*** DATA SEGMENT

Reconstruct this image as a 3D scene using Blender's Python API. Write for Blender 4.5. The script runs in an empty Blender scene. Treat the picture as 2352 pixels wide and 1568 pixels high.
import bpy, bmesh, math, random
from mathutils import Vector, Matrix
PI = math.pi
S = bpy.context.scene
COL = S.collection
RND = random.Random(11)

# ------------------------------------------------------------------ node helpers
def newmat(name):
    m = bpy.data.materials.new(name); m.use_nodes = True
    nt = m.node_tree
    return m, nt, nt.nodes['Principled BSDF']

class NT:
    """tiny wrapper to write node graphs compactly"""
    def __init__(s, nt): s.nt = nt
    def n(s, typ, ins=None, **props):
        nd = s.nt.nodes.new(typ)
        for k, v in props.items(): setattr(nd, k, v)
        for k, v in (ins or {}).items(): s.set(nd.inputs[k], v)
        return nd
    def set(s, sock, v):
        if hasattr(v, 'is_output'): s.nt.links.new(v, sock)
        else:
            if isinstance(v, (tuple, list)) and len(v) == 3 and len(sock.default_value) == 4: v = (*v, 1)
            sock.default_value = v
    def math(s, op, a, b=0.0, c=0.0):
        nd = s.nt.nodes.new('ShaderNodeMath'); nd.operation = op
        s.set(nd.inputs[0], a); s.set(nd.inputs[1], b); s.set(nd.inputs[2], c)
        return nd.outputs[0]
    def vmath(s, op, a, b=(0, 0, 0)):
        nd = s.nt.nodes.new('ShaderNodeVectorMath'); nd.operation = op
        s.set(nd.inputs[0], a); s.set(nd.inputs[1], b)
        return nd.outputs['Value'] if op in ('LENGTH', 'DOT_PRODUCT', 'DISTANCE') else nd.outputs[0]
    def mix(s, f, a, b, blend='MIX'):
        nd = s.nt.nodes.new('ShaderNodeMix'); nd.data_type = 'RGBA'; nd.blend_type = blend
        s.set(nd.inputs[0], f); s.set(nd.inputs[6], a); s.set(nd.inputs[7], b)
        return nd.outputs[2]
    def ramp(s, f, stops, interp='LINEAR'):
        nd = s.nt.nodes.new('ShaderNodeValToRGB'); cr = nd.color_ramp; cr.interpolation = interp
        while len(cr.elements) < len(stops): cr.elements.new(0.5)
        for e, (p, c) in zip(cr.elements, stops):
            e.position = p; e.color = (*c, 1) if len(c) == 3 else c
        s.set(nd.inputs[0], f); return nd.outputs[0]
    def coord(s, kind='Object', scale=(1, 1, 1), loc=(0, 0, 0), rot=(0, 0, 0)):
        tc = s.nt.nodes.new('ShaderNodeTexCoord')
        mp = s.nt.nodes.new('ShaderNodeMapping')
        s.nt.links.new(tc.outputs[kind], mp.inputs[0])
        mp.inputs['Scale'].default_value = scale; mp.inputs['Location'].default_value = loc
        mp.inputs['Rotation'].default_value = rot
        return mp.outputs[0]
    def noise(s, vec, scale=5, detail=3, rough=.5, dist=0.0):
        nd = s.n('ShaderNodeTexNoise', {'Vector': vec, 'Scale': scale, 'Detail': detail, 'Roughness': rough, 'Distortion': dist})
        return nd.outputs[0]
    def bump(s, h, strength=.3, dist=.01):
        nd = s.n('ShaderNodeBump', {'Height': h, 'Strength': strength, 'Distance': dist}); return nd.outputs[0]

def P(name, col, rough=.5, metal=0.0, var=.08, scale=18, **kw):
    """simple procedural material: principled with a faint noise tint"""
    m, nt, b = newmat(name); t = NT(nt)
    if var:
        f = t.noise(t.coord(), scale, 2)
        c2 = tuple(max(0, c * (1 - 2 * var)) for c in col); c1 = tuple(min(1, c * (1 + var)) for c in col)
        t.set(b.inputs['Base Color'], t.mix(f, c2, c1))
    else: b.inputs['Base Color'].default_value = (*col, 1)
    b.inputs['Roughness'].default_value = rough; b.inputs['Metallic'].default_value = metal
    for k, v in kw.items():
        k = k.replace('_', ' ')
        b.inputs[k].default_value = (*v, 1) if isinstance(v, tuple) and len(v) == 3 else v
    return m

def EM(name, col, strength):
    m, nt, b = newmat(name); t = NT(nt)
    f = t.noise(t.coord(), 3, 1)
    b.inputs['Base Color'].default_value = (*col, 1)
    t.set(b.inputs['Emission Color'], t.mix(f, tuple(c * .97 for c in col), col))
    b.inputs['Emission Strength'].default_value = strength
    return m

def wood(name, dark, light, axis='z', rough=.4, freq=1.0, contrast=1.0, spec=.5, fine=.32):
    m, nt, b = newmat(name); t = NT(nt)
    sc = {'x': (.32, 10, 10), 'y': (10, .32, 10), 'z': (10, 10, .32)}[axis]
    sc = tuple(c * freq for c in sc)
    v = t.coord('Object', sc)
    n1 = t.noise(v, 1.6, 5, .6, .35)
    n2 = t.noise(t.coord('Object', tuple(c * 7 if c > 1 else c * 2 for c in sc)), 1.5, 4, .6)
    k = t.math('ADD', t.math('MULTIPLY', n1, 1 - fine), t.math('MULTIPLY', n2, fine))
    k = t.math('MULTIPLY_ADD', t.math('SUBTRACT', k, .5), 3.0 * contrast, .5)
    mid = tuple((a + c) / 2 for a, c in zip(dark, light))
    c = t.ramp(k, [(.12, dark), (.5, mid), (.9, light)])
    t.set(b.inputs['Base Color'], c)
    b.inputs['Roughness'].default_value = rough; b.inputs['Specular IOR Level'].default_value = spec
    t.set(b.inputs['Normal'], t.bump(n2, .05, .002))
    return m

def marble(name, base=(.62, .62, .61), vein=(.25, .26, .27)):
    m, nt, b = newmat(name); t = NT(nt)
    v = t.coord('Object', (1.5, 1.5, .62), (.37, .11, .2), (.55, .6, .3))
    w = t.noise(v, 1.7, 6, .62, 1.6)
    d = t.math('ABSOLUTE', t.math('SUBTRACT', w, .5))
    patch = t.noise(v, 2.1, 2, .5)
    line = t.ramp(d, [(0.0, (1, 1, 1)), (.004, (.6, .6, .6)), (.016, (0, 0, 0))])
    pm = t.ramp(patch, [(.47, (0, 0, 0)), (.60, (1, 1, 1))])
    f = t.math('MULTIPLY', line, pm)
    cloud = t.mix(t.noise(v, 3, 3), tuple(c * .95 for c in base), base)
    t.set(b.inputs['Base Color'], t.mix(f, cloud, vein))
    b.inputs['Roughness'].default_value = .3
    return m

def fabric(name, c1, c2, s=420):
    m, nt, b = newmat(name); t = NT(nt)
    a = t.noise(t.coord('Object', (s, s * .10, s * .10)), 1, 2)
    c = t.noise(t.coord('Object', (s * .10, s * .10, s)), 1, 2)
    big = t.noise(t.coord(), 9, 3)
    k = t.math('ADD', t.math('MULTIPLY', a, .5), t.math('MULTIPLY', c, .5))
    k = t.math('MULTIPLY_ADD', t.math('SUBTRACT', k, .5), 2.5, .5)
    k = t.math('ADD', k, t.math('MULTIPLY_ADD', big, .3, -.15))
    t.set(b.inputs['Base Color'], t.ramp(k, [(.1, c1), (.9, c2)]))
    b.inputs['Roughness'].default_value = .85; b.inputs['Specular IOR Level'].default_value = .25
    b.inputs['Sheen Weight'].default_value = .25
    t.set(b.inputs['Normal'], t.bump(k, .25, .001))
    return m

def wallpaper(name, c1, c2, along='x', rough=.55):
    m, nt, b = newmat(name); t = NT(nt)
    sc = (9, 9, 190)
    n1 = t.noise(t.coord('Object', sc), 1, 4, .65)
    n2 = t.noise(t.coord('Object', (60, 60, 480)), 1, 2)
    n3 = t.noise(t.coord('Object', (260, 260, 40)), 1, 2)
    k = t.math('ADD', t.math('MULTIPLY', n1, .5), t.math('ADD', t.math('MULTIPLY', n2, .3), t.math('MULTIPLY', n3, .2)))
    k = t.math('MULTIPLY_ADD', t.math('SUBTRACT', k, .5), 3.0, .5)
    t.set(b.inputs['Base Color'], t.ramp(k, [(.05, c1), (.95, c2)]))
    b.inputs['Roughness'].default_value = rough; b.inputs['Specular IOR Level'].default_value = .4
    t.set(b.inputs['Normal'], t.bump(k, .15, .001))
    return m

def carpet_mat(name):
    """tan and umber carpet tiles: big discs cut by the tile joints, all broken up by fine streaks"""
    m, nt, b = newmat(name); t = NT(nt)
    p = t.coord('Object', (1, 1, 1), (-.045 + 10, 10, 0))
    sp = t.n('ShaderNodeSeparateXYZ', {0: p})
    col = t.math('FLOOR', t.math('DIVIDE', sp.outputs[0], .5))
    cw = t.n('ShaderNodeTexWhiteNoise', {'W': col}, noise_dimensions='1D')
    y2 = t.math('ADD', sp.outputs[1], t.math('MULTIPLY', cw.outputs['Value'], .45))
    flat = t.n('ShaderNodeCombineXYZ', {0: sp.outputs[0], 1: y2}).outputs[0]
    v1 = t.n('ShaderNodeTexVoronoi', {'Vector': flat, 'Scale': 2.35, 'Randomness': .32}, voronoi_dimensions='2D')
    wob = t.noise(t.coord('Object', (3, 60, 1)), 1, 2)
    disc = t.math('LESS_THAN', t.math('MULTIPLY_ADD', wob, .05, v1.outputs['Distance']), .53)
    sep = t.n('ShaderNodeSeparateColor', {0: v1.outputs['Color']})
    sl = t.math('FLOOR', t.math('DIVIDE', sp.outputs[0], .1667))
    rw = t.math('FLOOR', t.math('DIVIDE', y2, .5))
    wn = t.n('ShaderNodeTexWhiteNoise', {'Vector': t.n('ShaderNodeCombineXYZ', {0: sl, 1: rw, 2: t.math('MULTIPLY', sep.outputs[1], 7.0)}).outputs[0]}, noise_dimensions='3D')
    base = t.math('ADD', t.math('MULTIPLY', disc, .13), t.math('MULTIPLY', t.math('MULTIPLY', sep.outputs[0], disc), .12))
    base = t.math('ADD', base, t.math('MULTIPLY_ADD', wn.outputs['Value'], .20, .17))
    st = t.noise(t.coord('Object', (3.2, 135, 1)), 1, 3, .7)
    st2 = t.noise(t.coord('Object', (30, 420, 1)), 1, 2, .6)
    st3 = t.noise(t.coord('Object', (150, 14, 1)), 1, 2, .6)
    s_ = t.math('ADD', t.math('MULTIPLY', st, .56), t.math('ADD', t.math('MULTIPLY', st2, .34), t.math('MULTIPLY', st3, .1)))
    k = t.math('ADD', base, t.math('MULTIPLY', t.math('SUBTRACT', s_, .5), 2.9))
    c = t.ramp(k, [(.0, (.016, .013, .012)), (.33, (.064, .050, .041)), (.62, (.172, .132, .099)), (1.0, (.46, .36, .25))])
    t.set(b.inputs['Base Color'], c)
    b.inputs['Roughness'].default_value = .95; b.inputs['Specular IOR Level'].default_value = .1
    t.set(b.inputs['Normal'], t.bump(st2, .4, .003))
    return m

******

§ **WRITTEN INSTRUCTION**: Begin with the first line of the listing and copy exactly through the line that contains "return m, nt, nt.nodes['Principled BSDF']", please, keeping both ends and leaving out everything after.

§ **TASK RESPONSE**:
Reconstruct this image as a 3D scene using Blender's Python API. Write for Blender 4.5. The script runs in an empty Blender scene. Treat the picture as 2352 pixels wide and 1568 pixels high.
import bpy, bmesh, math, random
from mathutils import Vector, Matrix
PI = math.pi
S = bpy.context.scene
COL = S.collection
RND = random.Random(11)

# ------------------------------------------------------------------ node helpers
def newmat(name):
    m = bpy.data.materials.new(name); m.use_nodes = True
    nt = m.node_tree
    return m, nt, nt.nodes['Principled BSDF']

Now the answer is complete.